(580b) Impact of Microporosity on the Catalytic Performance of Micro-Mesoporous Aminosilica Materials for the Knoevenagel Condensation

Porous silica materials are thermally stable and robust with tunable pore architecture. These materials are widely used as supports for functionalizing catalysts. Many such materials have dual porosity in the form of micropores (< 2 nm) and mesopores (2 – 50 nm). The dual porosity in their structure provides a high surface area that enables a wide range of catalyst densities (catalyst moles nm^-2 silica) to be achieved on their surface. The relationship between density of catalysts on support surface and their corresponding catalytic activity has previously been elucidated for different chemical reactions. Indeed, such studies aid in rational design of heterogeneous catalysts. While this is insightful, the impact of support pore architecture on the relationship between catalyst density and catalyst activity is yet not clearly understood.

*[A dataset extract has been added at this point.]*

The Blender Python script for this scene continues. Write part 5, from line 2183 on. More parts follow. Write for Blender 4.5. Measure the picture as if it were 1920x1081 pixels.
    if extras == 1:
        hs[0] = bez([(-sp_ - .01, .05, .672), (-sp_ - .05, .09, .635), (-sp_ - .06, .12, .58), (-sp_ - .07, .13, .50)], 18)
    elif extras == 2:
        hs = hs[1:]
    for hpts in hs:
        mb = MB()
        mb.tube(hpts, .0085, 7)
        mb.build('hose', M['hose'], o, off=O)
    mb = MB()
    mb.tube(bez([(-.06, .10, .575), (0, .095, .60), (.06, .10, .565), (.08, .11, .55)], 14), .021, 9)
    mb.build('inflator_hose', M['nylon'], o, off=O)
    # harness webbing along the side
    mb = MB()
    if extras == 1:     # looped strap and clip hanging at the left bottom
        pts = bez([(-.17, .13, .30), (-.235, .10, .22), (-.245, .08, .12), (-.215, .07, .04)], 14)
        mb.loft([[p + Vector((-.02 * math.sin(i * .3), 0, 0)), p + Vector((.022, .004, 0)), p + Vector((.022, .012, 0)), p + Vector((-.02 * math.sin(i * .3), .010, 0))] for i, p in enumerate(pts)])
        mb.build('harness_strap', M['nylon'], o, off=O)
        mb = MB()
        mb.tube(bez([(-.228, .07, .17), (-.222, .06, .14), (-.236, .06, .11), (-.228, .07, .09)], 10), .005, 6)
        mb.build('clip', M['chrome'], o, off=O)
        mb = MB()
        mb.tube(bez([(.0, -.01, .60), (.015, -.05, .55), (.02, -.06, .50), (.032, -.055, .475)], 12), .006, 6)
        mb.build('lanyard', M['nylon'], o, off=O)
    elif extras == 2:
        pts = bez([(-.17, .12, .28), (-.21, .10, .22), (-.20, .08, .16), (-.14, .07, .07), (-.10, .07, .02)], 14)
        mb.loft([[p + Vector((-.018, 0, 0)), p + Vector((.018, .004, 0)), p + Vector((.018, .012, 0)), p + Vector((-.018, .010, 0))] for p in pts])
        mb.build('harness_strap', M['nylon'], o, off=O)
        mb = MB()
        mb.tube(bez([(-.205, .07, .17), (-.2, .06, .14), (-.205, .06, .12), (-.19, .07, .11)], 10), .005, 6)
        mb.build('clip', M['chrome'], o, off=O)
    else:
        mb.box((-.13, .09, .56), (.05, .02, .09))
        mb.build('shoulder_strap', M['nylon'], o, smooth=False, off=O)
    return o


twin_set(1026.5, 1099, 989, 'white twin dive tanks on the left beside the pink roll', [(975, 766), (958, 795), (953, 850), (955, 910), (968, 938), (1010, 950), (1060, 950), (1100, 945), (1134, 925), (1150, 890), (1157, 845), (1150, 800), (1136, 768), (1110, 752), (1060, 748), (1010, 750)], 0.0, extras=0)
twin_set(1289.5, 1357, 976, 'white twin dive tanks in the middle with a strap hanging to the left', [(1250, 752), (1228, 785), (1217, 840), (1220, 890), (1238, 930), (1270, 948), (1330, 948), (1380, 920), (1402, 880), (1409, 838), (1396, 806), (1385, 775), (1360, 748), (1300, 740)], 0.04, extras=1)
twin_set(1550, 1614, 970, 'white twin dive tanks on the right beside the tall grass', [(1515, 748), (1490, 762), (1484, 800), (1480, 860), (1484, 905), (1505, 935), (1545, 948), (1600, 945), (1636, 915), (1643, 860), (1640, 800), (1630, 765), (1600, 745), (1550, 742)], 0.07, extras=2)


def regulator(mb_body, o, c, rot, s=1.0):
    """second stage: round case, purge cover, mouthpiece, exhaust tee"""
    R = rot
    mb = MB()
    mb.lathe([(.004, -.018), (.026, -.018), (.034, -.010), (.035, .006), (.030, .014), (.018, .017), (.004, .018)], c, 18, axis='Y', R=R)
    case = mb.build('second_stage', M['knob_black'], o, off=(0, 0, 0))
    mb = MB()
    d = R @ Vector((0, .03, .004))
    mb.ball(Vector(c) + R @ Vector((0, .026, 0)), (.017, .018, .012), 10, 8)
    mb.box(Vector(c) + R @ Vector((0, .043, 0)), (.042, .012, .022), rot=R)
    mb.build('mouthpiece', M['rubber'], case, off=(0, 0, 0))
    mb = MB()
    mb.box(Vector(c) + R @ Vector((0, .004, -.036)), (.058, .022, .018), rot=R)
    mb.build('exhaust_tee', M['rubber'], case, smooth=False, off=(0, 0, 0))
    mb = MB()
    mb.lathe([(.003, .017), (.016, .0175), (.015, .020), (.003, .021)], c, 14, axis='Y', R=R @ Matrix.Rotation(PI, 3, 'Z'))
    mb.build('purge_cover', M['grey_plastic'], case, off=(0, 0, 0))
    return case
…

As proof of concept, the current work examines the effect of tuning pore architecture of micro-mesoporous silica supports through elimination of microporosity. This is done using “regular micropore” Santa Barbara Amorphous-15 (REG SBA-15) as the model micro-mesoporous silica support. An updated synthesis technique is utilized to eliminate microporosity and obtain “no micropore” SBA-15 (NMP SBA-15). Hence, the impact of micropore elimination is elucidated using the Knoevenagel condensation as the test chemical reaction, and tertiary amines functionalized on SBA-15 with their density ranging from 0.1-1.6 N nm^-2 SBA-15 as the test catalysts. Based on the initial turnover frequency (TOF₀) vs amine density plot obtained, the confinement effect of micropores is indeed seen to cause the density-activity relationship of REG materials to differ from that of NMP materials. At similar surface densities, the NMP materials consistently show a higher TOF₀ than their REG counterparts. Hence, the current work provides experimental insight on the impact of support pore architecture on catalyst activity and contributes to the design of lucrative supported catalysts with improved performance.